Les suites possibles en termes d’activités pratiques
Les flux, notamment le combustible
Nous avons constaté avec Valognes qu’il existait une possibilité d’intervenir concrètement sur ce
maillon de la filière. Nous avons même constaté que c’était une activité quotidienne peu protégée en période
« normale » et qu’Areva n’avait pas si peur que ça de nous pour le moment (si comme l’affirmait Rousselet
notre présence à Valognes a dissuadé Areva d’accueillir les déchets hollandais la semaine suivante, il
faudrait connaître la nature des déchets qui sont arrivés en gare de Valognes dès le vendredi suivant notre
action… !). Un harcèlement à cet endroit semble envisageable. Intervenir sur les flux de combustible en
provenance du Niger ou du Canada (via Le Havre ou Sète, vers Narbonne) semble une autre étape à franchir
avec l’intérêt de mettre en lumière cet autre scandale de cette industrie qu’est le mode colonial d’extraction
du combustible.
La THT
Les chantiers des pylônes ont démarré début décembre après la délivrance de la totalité des permis
de construire, promettant d’être achevés à l’automne 2012. La résistance à cet endroit a certes décliné depuis
quelques mois, mais que ce soit à travers les actions récentes de déboulonnage (publiques ou non) ou avec
l’effet que peut générer l’action de Valognes (démonstration d’une possibilité de nuisance), nous pouvons
espérer qu’une nouvelle phase s’ouvre à cet endroit.

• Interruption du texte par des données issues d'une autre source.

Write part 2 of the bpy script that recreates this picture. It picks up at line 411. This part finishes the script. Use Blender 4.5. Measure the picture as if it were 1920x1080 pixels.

D’autant que le terrain se prête peut-être encore plus à
des « partis de campagne ». Il faudra en discuter sereinement à Coutances avec les principaux concernés, en
ne négligeant surtout pas les positions politiques qui peuvent se développer à partir de cette ligne THT.
Bure
Un rendez-vous a été envisagé pour 2012. Tout reste à discuter sur ce qui pourrait s’y faire, compte
tenu à la fois de l’importance de ce chantier pour l’industrie nucléaire et de la faible mobilisation (comme
partout…) sur place.
L’EPR
Il est difficilement envisageable de laisser ce chantier se faire tranquillement, même s’il est aussi
difficile d’envisager concrètement comment s’en prendre à lui. Peut-être la lutte contre la THT pourrait-elle
en être le biais ?
La fabrique des experts
Un autre maillon de cette filière quelque peu délaissé depuis des années est la fabrique des experts
du nucléaire. On n’en dira pas plus pour le moment, mais c’est autant la survie du nucléaire en termes
d’ingénierie qui se joue là que la propagande nucléariste.